I will forever remember ringing the doorbell to the preschool and hearing kids screaming “Teacher!” “Teacher!” Followed by a shower of hugs. I have come back to that memory everyday since then, as it is reminder of my love for the purest thing in this world—Kids. However, my volunteer position was a bit understated in the description and I was in for a large wake up call on day one: the “teachers” mainly spoke French and communicated directions in French to the kids. That would have not been the biggest deal if I did not assume the role of the kid’s teacher for 5 hours a day since my arrival. It is up to me to brainstorm lesson plans and teach the children English each day: a position I did not think I signed up for. Nevertheless, I have made so many memories, built on many past experiences with dance and my internship to help me with kids, and have truly enjoyed seeing the kids make huge strides in their language and overall development in just a few days.

Life in the Medina

With my volunteer experience, I am lucky enough to be able to walk through the most culture rich aspect of Morocco, the medina, everyday (4x a day at that). If it was not for my volunteer opportunity taking me through the winding alleyways, it is hard to say I would have built up enough confidence to venture into the medinas alone. Additionally, adventures outside of the medina are just as beautiful and enrichening: after work on Wednesday, I walked to Hassan Tower and enjoyed a dinner looking out into the Kasbahs of the Oudaya. A few nights were also spent sitting at the beach collecting the plethora of sea glass in the sand and listening to the water crash against the rocks—a little reminder of home even though a new world takes shape in front of my eyes.

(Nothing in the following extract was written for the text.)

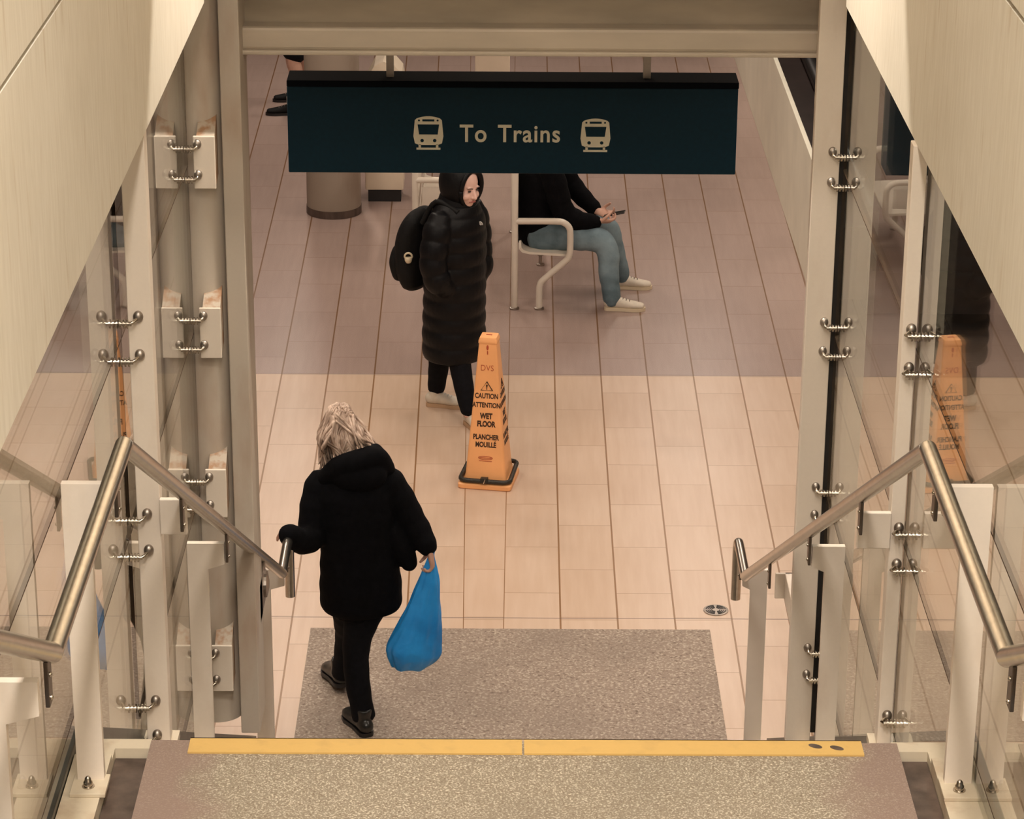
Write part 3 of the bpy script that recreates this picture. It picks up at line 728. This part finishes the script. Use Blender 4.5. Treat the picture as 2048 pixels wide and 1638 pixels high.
def shoe(parent, heel, d, L, m, ms, lace=None, hi=.075, wid=1.0, tilt=0.0, name='shoe'):
    d = Vector((d[0], d[1], 0)).normalized(); s = Vector((-d.y, d.x, 0)); h = Vector(heel)
    def P(a, z, y=0): return h+d*a*L+s*y+Vector((0, 0, z+tilt*(1-a)*.1))
    b = MB(); q = wid
    b.limb([(*P(.10, .052), .034*q, .038), (*P(.30, .056), .037*q, .042), (*P(.52, .046), .043*q, .034), (*P(.75, .038), .047*q, .026), (*P(.90, .034), .038*q, .022)], 18, 5, 4, side=tuple(s))
    b.limb([(*P(.20, .05), .036*q), (*P(.20, hi), .036*q), (*P(.19, hi+.02), .035*q)], 14, 3, 0)
    o = b.build(name, m, parent, remesh=.006, smooth_it=4)
    b = MB(); poly = []
    for a, w_ in ((0, .012), (.02, .024), (.08, .033), (.25, .034), (.45, .036), (.70, .049), (.86, .043), (.96, .026), (1.0, .010)): poly.append((a, w_*q))
    out = [P(a, 0, w_) for a, w_ in poly]+[P(a, 0, -w_) for a, w_ in reversed(poly)]
    A = [b.bm.verts.new(v+Vector((0, 0, .001))) for v in out]; B = [b.bm.verts.new(v+Vector((0, 0, .024))) for v in out]
    b.bm.faces.new(A[::-1]); b.bm.faces.new(B)
    for i in range(len(A)): b.bm.faces.new((A[i], A[(i+1) % len(A)], B[(i+1) % len(A)], B[i]))
    b.build('sole', ms, o)
    if lace:
        b = MB()
        for a in (.36, .44, .52, .60):
            zc = .052+.046*(1-(a-.28)*1.5)
            b.tube([P(a, zc-.014, .026), P(a+.01, zc-.004, .014), P(a+.015, zc, 0), P(a+.01, zc-.004, -.014), P(a, zc-.014, -.026)], .0032, 6, 2)
        b.build('laces', lace, o)
    return o

# ------------------------------------------------------------------ person going down, seen from behind
t = thing('person', 'person with long blonde hair in black coat, seen from behind, holding a blue bag', 'person', (-.66, 11.75, 0))
b = MB()
b.limb([(-.66, 11.84, .66, .15, .11), (-.665, 11.83, .95, .14, .10), (-.68, 11.84, 1.2, .16, .10), (-.69, 11.85, 1.30, .13, .08)], 20, 4, 3, side=(1, 0, 0))
b.limb([(-.69, 11.86, 1.30, .055), (-.72, 11.89, 1.42, .05), (-.74, 11.91, 1.50, .055)], 14)
Ph, mh = head(b, (-.745, 11.925, 1.475), (-.25, .82, -.55))
LW, RW = (-.95, 11.56, 1.112), (-.325, 11.765, .955)
b.limb([(-.82, 11.84, 1.25, .05), (-.88, 11.74, 1.03, .036), (*LW, .022)], 12)
b.limb([(-.53, 11.84, 1.26, .05), (-.42, 11.83, 1.10, .042), (*RW, .027)], 12)
hand(b, (-.952, 11.555, 1.128), (-.16, .5, -.12), (-.1, -.3, -.9), 1, .95, .9)
hand(b, (-.325, 11.76, .95), (.12, -.05, -.75), (-.9, 0, -.2), 1, 1.15, .95)
for hp in ([(-.61, 11.83, .66, .085), (-.675, 11.81, .40, .055), (-.65, 11.74, .08, .04)], [(-.71, 11.86, .66, .085), (-.733, 12.03, .40, .045), (-.77, 12.15, .10, .035)]): b.limb(hp, 12)
b.build('body', M['skin'], t, remesh=.0055, smooth_it=2)
b = MB(); sd = (1, 0, 0)
b.limb([(-.655, 11.84, .605, .178, .14), (-.656, 11.84, .66, .197, .155), (-.658, 11.83, .80, .192, .15), (-.668, 11.82, .98, .178, .135), (-.676, 11.82, 1.14, .190, .13), (-.682, 11.83, 1.25, .196, .115), (-.69, 11.85, 1.325, .14, .095), (-.70, 11.87, 1.385, .085, .08)], 36, 6, side=sd, mod=lambda a, c: 1+.012*sin(a*55), dome=0)
b.limb([(-.835, 11.84, 1.245, .078), (-.862, 11.80, 1.15, .074), (-.878, 11.75, 1.03, .070), (-.915, 11.65, 1.04, .062), (-.965, 11.545, 1.118, .055)], 18, 5, 2, mod=lambda a, c: 1+.03*sin(a*75))
b.limb([(-.525, 11.84, 1.262, .080), (-.458, 11.83, 1.17, .070), (-.412, 11.82, 1.085, .064), (-.372, 11.80, 1.02, .060), (-.338, 11.77, .965, .050)], 18, 5, 2, mod=lambda a, c: 1+.03*sin(a*75))
b.limb([(-.50, 11.80, 1.04, .045), (-.455, 11.79, .95, .055), (-.425, 11.80, .865, .042)], 14, 4, 3)
b.limb([(-.69, 11.84, .575, .11, .11), (-.68, 11.84, .66, .16, .14)], 20, 4, 0, side=sd)
b.build('coat', M['coat'], t, remesh=.008, smooth_it=3)
b = MB()
b.ball((-.655, 11.765, 1.325), (.135, .075, .085), 20, 14); b.limb([(-.80, 11.80, 1.30, .05), (-.74, 11.765, 1.365, .055), (-.65, 11.755, 1.40, .058), (-.575, 11.79, 1.405, .055), (-.535, 11.83, 1.33, .05)], 16, 5, 3)
b.limb([(-.63, 11.79, 1.40, .045), (-.58, 11.81, 1.425, .042)], 14, 3, 3)
b.build('hood', M['coat'], t, remesh=.008, smooth_it=4)
for pts in ([(-.625, 11.83, .64, .10), (-.668, 11.815, .50, .076), (-.682, 11.80, .38, .064), (-.675, 11.77, .25, .061), (-.655, 11.745, .13, .056), (-.645, 11.74, .075, .058)],
            [(-.70, 11.86, .64, .10), (-.728, 11.95, .50, .072), (-.735, 12.04, .38, .062), (-.755, 12.11, .22, .056), (-.772, 12.155, .10, .055)]):
    b = MB(); b.limb(pts, 20, 5, 1, mod=lambda a, c: 1+.02*sin(a*60)); b.build('trouser_leg', M['trousers'], t, remesh=.008, smooth_it=2)
shoe(t, (-.622, 11.67, 0), (-.42, .9), .265, M['boot'], M['rubber'], None, .12, 1.1, name='boot')
shoe(t, (-.765, 12.12, .006), (-.30, .95), .285, M['boot'], M['rubber'], None, .12, 1.3, .3, name='boot')
# hair: a scalp shell and many strands falling to both sides
b = MB(); b.ball(Ph(0, -.022, .036), (.079, .095, .090), 20, 14, mh)
rnd = random.Random(3)
crown = Vector(Ph(0, -.02, .13))
for i in range(320):
    u = rnd.random(); a = rnd.uniform(-1, 1)
    ry_ = rnd.uniform(-.095, .055); root = Vector(Ph(a*.05, ry_-.02, .036+.098*math.sqrt(max(0, 1-(a*.05/.083)**2-(ry_/.105)**2))+rnd.uniform(0, .006)))
    if u < .42:      # left curtain
        e = Vector((-.812+rnd.gauss(0, .018), 11.90+rnd.gauss(0, .035), rnd.uniform(1.28, 1.38))); m1 = Vector((-.828+rnd.gauss(0, .012), 11.90+rnd.gauss(0, .05), 1.475))
    elif u < .72:    # back, into the hood
        e = Vector((-.70+rnd.gauss(0, .035), 11.80+rnd.gauss(0, .012), rnd.uniform(1.35, 1.41))); m1 = Vector((-.735+rnd.gauss(0, .035), 11.815+rnd.gauss(0, .008), 1.49))
    else:            # right sweep
        e = Vector((-.605+rnd.gauss(0, .026), 11.835+rnd.gauss(0, .03), rnd.uniform(1.41, 1.45))); m1 = Vector((-.668+rnd.gauss(0, .015), 11.87+rnd.gauss(0, .04), 1.51))
    mid = m1.lerp(e, .5)+Vector((rnd.gauss(0, .006), rnd.gauss(0, .006), 0))
    b.limb([(*root, .005), (*root.lerp(m1, .55), .0065), (*m1, .0065), (*mid, .006), (*e, .0025)], 5, 3, 0)
b.build('hair', M['hair'], t, angle=0)

# blue carrier bag in the right hand
b = MB(); secs = [(-.317, .955, .020), (-.318, .93, .014), (-.320, .905, .018), (-.326, .85, .034), (-.334, .78, .052), (-.352, .69, .072), (-.376, .57, .105), (-.404, .46, .134), (-.404, .41, .132), (-.412, .372, .112), (-.424, .345, .088), (-.426, .34, .08)]
S = catmull(secs, 5); rs = []
for c, z, r in S:
    f_ = max(0, min(1, (r-.015)/.09)); rg = []
    for q in range(56):
        a = 2*pi*q/56
        k = 1+.055*sin(7*a+z*9)+.035*sin(13*a-z*14)+.02*sin(23*a+z*30); k = 1+(k-1)*(1.6-f_*.8)
        cr = 1-.10*max(0, cos(a-2.4))*f_
        rg.append(b.bm.verts.new((c+r*k*cr*cos(a), 11.755+r*.62*k*sin(a), z+.006*sin(5*a+3)*f_)))
    rs.append(rg)
for A, B in zip(rs, rs[1:]):
    for q in range(56): b.bm.faces.new((A[q], A[(q+1) % 56], B[(q+1) % 56], B[q]))
b.bm.faces.new(rs[0][::-1]); b.bm.faces.new(rs[-1])
tag(b.build('plastic_bag', M['bag'], None, angle=0), 'bright blue plastic bag hanging from the hand of the person on the stairs', 'bag')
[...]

Although my volunteer experience is more work than I originally expected, it is rewarding, and I still  have the time to do my own exploring. As I continue to venture in and outside the medina, I will find more and more places where I can enjoy both the culture, while completing my lesson plans for the next. My favorite spot so far is the grass on the outside of the Oudaya and the rooftop terrace in my Riad. There is so much more to see, and so little time to see it, so I am enjoying every moment.

Tomorrow I am off to Chefchaouen and I could not be more excited to see what the “Blue Pearl City” has in store for me.